What you should know
Are we in a tech bubble? Yes. When will it burst?
I have no idea, and neither does anyone else. Mike Arrington, founder of Techcrunch, has a great story today "We're In A Terrible Blubble". It is insightful and entertaining. My view is that tech bubbles are a little like tides in the ocean, and a lot like earthquakes in California. You know they are going to happen like the cycle of tides, but like earthquakes you just don't know when.
Rich valuations for market leaders do not constitute a bubble. Bubble valuations happen when investors extrapolate the current state of growth to infinity. Or, when they extrapolate the valuation of the market leader to a tiny startup. For example, if Groupon is worth $6B, then my Copypon.com is worth at least 1% or $60M. Sorry, but that is not the way it works. The market leader has huge market share, higher margins, and much higher vaulation than the 2nd, 3rd, or 4th place player. Typically the top four companies in any market own 95% of the market. Everyone else fights for the remaining 5% of the market and loses; boat loads of money.
However, it is true that valuations are getting super rich, even for the market leaders. Just four months ago I wrote this;
Is there a bubble in seed stage investing? Critics point to Twitter raising $200M at a $3.7B valuation, and Facebook being valued at $35 Billion, or Groupon at $6B valuation just 6 months after raising a $135M round at a $1.35B valuation as evidence of a bubble. The Economist seems to think there is a bubble. Eye popping headlines, but the reality of seed stage investing is very different.
Twitter, Facebook, and Groupon are not seed stage investments. These are late rounds in companies with significant traction, user bases, and revenues. Are they overvalued? Maybe.

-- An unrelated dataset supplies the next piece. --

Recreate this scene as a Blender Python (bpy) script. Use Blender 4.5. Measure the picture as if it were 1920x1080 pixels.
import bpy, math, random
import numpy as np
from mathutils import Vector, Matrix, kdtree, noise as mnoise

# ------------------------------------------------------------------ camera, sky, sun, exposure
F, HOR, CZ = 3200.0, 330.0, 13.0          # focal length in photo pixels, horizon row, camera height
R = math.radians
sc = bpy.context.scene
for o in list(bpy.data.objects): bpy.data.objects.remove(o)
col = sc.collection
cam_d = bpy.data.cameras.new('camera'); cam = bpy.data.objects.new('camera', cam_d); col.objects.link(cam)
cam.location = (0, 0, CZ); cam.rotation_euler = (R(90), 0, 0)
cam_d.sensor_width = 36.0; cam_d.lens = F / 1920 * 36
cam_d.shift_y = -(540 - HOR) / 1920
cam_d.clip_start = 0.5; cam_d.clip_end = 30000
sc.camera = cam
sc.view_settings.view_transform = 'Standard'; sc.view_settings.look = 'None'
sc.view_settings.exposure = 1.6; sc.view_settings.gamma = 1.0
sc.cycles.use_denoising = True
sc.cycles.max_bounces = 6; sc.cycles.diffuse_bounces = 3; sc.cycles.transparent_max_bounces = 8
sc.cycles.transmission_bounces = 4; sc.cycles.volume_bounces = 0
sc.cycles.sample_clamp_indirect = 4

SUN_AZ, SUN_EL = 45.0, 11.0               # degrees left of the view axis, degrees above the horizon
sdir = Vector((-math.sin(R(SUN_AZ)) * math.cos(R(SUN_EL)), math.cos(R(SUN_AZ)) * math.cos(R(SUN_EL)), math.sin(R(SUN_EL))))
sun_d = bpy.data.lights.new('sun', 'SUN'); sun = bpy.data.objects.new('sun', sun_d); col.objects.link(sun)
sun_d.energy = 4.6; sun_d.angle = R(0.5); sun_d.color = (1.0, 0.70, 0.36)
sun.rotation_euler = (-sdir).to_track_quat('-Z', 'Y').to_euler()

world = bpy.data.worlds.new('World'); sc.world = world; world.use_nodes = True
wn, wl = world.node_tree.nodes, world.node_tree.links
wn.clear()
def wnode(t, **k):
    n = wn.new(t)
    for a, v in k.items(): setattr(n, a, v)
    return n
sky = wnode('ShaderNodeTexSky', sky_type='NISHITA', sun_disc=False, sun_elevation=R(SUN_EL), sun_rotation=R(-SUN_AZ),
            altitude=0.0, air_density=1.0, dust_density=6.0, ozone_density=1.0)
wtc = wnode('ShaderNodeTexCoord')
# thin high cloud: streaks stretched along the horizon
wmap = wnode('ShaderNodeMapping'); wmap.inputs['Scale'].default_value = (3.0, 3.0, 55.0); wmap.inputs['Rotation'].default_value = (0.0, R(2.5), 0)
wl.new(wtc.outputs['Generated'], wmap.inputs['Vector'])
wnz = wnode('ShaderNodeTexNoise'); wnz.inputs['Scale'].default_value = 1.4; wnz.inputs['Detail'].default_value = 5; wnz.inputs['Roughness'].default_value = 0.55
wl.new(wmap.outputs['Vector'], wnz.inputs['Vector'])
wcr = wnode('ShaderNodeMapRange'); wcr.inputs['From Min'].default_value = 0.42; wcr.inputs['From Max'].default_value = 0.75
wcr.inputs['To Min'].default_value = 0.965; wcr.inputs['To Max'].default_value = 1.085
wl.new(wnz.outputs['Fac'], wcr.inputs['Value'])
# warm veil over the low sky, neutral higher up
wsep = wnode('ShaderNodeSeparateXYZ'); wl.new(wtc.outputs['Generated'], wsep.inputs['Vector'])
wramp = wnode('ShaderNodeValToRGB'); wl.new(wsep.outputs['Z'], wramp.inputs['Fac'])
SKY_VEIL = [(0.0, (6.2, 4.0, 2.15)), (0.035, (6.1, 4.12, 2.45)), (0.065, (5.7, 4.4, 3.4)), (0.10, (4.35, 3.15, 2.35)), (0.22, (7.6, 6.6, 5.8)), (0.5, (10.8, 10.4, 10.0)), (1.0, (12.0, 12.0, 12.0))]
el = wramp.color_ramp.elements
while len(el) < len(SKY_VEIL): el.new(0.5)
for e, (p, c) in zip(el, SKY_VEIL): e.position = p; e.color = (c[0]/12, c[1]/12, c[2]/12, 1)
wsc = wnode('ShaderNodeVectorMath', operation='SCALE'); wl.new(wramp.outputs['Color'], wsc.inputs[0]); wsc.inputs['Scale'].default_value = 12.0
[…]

But, the best properties always look too expensive. It is only years later that those high prices look pretty reasonable. Time will tell if that is the case here.
Today, just four months later, the valuation of Twitter is said to be over $7B, doubling in just four months. Facebook valuation is somewhere around $80B, again doubling in four months. These are private companies so the public doesn't know the revenues, profits, or growth rates of these companies. Public stock markets have huge supply and demand that establish real market values. Private secondary markets are thinly traded and highly volatile. Without real market data it is impossible to say if these are bubble dreams or justified valuations.
Bubbles, tides, and earthquakes - Markets always have up and down cycles. They are in constant motion like the tides in the ocean. As soon as one bubble bursts another starts to form somewhere else. Just like the tides. But, unlike the tides, bubbles don't build and pop in predictable cycles. They are more like earthquakes. We know one will happen eventually. We study seismic data to try to predict it. But the truth is no one knows when it will pop.
One major difference between the dot com bubble of 2000 and the current situation is who will be hurt when it bursts. Back in 2000 crazy companies with minimal revenue and zero profit were going IPO on the public stock markets. Inexperienced retail investors were spending their life savings buying up these stocks. They got slaughtered. Today these companies are private. Very experienced professional investors are buying positions. When the bubble bursts these guys will get hurt, but don't cry for them. Their net worth might drop from $100M to $90M, or from $1 Billion to $900 million. Wah, wah, wah. Nobody cares. Not even the investors losing the money. They are professionals and know it is part of the process.
So, there you have it. Don't worry about a tech bubble. Take advantage of it. Start a company and build it as fast as you can. In the end investors will make millions or maybe lose some. But you will have the experience of a lifetime. Go for it!